That was fast.
A few weeks ago, I asked, “How do we hold onto hope?”
I got my answer the same day.
I was praying in the chapel of one of the schools we do ministry in. It was time for morning prayers, which are done over the intercom. Each morning the principal offers a little reflection on the day’s gospel. The gospel reading that day was Luke 24:13-35, the appearance of our Resurrected Lord to the disciples on the Road to Emmaus. As the principal spoke, she said these words: “When we are too focused on ourselves, we can miss how close Jesus is to us, and miss the hope and joy he wants to give us.”
Preach it, sister.
This is how we hold on to hope. Move outside of ourselves and focus on others. Take a minute to stop complaining about all the things that are hard or difficult, and notice instead where and how the Lord is walking right next to us, eager to give us hope and life.
How often, though, in an attempt to prevent disappointment, do we choose hopelessness? We hear it all the time: “Don’t get your hopes up.” That’s really code for “Don’t dare to hope that things can be different.” We are like Ahaz, the ancient king of Judah, who, in the face of the huge Assyrian army is told to ask the Lord for a sign. Not just any sign, y’all, but one “deep as Sheol, or high as the sky” (Is 7:11). God wants Ahaz to hope, to pray big, to give Him a chance to show off His might and power and love.
Ahaz responds with the ancient equivalent of “Thanks, but no thanks. I won’t get my hopes up.” He says, “‘I will not ask! I will not tempt the Lord!’” (Is 7:12) The handy footnotes in my bible say “Ahaz prefers to depend upon the might of Assyria rather than the might of God.” In other words, he prefers to depend on the power of what he can see, the impending invasion of the mighty Assyrian army, vastly stronger than Judah, than on the might of God. He prefers to remain in a sad trap of hopelessness rather than give life to even the smallest seed of hope that God can do anything.

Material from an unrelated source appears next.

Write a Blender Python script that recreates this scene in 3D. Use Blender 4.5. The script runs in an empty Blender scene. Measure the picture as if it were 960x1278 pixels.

Let me claim it for a second. I am Ahaz.
I prefer to trust the things I can see; the circumstances in my life I wish would change, but don’t believe will; the things I lack rather than the things that could be; what God isn’t doing rather than ask him to do big things and trust that he will.
I do not advocate for senseless hopefulness. I’m not telling you to ignore reality or live in a dream world where all your hopes and dreams come true. Sometimes they don’t. And false hope is the hope we place in ourselves, our circumstances, or the other broken humans that inhabit this planet with us. Ain’t nobody got time for that.
I do support real hope, which is found in God–Father, Son, and Holy Spirit.
God can do anything. We just have to look up long enough to see him offer us new life.